Džeko stands above them all, currently two goals clear of Belotti.

Renowned for his aerial prowess, the former Wolfsburg star has shown the kind of subtlety to his game that largely went unappreciated in the Premier League. More than just a battering ram, a physical presence up top to loft high balls towards, Džeko has shown himself to be an accurate finisher with either foot and, though lacking pace, possessing the kind of intelligent movement that regularly sees him escape the attention of rival defenders.

He also has six assists to his name a figure that, of Serie A's 10 highest scorers, only Icardi (eight), Lorenzo Insigne (seven) and Alejandro "Papu" Gómez (10) can better. This shows that the Bosnian is able to link effectively with his team-mates and does not think twice about picking out a colleague if he feels they are in a better position to score.

Indeed, no player in Serie A this season, as either creator or scorer, has been directly involved in more goals that Džeko (33).

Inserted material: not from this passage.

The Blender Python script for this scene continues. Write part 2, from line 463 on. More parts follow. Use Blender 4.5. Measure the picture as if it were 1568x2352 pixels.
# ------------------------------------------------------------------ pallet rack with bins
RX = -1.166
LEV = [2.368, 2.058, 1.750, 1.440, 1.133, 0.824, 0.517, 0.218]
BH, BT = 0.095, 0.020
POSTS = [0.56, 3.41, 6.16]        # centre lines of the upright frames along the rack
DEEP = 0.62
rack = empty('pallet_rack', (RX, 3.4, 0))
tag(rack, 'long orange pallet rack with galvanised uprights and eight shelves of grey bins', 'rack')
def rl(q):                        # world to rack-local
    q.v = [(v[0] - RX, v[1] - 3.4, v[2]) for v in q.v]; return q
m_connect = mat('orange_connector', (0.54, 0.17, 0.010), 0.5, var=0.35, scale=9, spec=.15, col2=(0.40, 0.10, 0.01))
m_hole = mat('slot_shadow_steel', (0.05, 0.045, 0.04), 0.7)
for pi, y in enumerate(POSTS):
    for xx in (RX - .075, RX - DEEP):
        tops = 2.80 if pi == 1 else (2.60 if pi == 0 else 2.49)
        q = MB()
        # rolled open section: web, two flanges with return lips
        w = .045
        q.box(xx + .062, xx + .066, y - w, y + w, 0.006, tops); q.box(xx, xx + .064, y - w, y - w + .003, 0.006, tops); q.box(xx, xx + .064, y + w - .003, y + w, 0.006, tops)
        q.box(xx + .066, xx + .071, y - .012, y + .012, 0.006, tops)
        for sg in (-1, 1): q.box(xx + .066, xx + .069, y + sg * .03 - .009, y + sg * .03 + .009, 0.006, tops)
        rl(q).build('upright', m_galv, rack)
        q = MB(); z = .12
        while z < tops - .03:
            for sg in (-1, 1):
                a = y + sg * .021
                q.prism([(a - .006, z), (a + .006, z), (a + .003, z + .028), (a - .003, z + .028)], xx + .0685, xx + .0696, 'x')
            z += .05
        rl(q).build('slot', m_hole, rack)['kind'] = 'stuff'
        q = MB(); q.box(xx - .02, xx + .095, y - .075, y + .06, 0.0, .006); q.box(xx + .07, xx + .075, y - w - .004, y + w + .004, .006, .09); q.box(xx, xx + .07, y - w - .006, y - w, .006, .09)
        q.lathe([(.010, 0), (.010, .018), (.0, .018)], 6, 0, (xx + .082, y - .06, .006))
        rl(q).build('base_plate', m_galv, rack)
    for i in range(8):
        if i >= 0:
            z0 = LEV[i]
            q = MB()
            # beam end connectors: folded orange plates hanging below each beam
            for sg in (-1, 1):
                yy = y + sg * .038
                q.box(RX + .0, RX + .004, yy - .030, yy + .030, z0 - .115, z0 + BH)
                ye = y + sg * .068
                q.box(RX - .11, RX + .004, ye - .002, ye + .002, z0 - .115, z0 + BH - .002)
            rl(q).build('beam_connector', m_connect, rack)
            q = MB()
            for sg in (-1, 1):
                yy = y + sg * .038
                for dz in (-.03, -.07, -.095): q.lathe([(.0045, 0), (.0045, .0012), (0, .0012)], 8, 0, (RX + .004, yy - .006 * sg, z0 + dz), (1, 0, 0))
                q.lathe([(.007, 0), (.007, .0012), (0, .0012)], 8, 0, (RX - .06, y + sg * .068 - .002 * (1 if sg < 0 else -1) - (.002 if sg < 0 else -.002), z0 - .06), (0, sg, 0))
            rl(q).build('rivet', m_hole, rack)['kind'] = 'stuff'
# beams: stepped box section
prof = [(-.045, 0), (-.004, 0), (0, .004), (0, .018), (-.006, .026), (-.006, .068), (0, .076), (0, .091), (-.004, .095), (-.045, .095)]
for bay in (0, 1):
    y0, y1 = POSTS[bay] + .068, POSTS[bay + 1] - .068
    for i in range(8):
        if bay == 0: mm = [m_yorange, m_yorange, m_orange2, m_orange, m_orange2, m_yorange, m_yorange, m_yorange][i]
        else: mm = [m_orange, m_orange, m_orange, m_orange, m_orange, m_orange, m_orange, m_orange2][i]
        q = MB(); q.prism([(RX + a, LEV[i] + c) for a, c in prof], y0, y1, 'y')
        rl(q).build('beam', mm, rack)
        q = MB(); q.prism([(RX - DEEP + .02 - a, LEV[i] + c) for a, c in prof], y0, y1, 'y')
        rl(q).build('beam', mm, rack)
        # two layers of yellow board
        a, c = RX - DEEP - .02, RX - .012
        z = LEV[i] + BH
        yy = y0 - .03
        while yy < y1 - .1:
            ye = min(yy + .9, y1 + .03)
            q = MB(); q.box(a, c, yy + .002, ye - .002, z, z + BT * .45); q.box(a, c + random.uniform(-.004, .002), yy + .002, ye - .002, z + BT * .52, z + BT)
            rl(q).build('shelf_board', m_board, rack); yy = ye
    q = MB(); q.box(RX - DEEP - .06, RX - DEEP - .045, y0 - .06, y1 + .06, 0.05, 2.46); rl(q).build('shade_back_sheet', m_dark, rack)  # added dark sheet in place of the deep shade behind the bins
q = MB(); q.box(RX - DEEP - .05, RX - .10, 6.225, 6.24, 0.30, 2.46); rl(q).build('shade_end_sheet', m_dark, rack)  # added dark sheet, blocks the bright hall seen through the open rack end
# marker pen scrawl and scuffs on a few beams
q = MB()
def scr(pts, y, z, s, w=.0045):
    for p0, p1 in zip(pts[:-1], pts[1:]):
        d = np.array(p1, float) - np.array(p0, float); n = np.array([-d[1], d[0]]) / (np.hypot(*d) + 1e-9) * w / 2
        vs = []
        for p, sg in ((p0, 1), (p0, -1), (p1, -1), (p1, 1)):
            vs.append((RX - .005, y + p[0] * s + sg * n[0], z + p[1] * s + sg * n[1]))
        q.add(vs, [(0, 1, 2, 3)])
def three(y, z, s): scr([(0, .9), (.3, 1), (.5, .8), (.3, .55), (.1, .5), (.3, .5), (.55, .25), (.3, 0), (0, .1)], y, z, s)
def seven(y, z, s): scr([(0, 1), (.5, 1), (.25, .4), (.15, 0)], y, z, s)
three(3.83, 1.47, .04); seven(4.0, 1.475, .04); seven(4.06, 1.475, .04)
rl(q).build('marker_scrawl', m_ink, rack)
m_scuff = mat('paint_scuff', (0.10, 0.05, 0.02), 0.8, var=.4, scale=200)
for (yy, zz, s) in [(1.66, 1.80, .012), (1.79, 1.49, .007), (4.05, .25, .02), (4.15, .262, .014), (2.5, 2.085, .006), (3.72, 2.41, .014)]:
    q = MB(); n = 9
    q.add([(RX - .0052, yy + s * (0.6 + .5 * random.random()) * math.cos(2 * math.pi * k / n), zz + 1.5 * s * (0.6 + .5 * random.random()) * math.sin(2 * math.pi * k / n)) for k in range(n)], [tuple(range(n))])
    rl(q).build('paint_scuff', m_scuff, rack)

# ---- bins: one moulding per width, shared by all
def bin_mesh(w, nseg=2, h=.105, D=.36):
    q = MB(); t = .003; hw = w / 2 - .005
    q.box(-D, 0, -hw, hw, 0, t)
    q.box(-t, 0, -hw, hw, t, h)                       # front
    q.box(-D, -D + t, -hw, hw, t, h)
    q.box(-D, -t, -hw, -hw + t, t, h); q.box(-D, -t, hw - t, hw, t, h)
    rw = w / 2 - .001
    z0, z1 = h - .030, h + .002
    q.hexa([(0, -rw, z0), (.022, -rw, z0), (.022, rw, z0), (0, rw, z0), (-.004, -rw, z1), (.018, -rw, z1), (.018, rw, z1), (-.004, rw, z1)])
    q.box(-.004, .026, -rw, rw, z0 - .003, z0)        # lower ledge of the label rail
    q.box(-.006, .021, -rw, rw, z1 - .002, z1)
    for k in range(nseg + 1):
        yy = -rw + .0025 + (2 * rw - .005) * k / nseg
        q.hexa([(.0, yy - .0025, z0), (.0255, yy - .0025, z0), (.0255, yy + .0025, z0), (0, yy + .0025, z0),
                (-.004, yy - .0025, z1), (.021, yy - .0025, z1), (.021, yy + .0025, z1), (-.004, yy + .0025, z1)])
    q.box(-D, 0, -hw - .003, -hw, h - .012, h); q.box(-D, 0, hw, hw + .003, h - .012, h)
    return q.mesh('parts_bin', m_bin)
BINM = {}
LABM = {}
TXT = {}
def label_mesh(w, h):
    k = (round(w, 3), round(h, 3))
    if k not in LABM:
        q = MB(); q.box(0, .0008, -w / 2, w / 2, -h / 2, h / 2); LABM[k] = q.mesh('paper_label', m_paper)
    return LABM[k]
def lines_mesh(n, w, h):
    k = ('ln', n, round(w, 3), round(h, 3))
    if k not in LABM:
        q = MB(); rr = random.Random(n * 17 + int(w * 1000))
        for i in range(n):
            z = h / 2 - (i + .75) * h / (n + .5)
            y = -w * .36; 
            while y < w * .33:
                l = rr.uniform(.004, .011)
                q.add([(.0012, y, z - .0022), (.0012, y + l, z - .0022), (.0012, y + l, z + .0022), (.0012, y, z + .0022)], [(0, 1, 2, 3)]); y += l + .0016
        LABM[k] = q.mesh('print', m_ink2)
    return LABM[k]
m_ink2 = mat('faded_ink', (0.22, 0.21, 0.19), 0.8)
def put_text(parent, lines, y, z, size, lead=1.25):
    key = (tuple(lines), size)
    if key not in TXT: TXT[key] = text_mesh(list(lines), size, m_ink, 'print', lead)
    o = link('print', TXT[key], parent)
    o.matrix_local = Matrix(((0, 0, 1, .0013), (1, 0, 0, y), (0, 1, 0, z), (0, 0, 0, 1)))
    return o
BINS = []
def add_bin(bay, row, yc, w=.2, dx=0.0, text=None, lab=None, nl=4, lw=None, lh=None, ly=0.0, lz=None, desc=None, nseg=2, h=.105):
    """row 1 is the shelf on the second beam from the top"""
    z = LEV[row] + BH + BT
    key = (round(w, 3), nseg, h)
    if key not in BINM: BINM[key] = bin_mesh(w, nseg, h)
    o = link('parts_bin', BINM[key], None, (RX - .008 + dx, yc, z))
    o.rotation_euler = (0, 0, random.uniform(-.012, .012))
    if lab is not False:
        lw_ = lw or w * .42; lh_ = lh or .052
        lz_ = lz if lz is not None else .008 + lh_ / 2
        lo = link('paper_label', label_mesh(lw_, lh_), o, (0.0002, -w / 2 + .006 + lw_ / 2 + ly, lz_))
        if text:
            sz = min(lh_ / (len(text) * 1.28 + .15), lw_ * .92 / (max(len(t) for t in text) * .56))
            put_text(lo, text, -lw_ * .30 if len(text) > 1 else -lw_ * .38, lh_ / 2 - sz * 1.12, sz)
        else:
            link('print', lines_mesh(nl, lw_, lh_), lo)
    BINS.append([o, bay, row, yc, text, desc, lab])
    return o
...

The fact that City were able to recoup €15million from Džeko's initial loan and subsequent sale was seen as good business in England. The 31-year-old was supposedly beyond his peak years and was only ever going to play second fiddle to Agüero; the prospect of Gabriel Jesus's arrival at the Etihad in January would only have knocked the veteran striker further down the pecking order.

It would be fair to say, too, that Džeko would have been an ill-fit for Pep Guardiola's system. The Catalan tactician prizes fluid movement and interchanging of positions in his forward line. The Bosnian's relative lack of athleticism may have seen him fall short.

But it is easy to forget that Džeko was once a £27 million signing for the Citizens back in 2011 when £27 million was still a very significant sum to fork out for a player.

Coming from Bundesliga side Wolfsburg, where he had scored 85 goals in 142 games -- including one in a Champions League tie at Old Trafford against the Sky Blues' great rivals Manchester United Džeko's signing was somewhat of a statement by City, an indication of their continuing commitment to secure Europe's best and brightest at almost any cost.

At the time of his signing, Džeko became the second-most expensive purchase in City's history, behind only the 2008 arrival of Robinho from Real Madrid for a once-British record fee of £32.5 million.

So, with all that in mind, the Roma striker is perhaps remembered as somewhat of a disappointment in England, having never really established himself as one of the very best centre-forwards in the Premier League.

However, that view undersells Džeko's importance to City over his four seasons with the club. Twice a Premier League winner in addition to an FA Cup and a League Cup the imposing striker's return of a league goal every 142 minutes is the eighth-best since the English top flight was rebranded in 1992.

Furthermore, although Luis Suárez was the division's top scorer in the 2013-14 season, it was Džeko's run of prolific form -- netting five times in the last four games of the season -- that drove City to pip Liverpool to the title that year.

José Mourinho, who was in charge of Chelsea at the time, recognised Džeko's contribution to City's title charge, picking out the Bosnian when asked who he thought should be player of the season: "If I have to choose, I choose Džeko," the Portuguese manager said.

"When the team needed him in crucial moments of the season, I think he made the difference."

Having left City with a thoroughly respectable record of 72 goals in 189 appearances (many of which from the substitutes' bench), maybe it shouldn't be too much of a surprise that Džeko is succeeding at Roma. The only difference is that now he is getting some long overdue credit.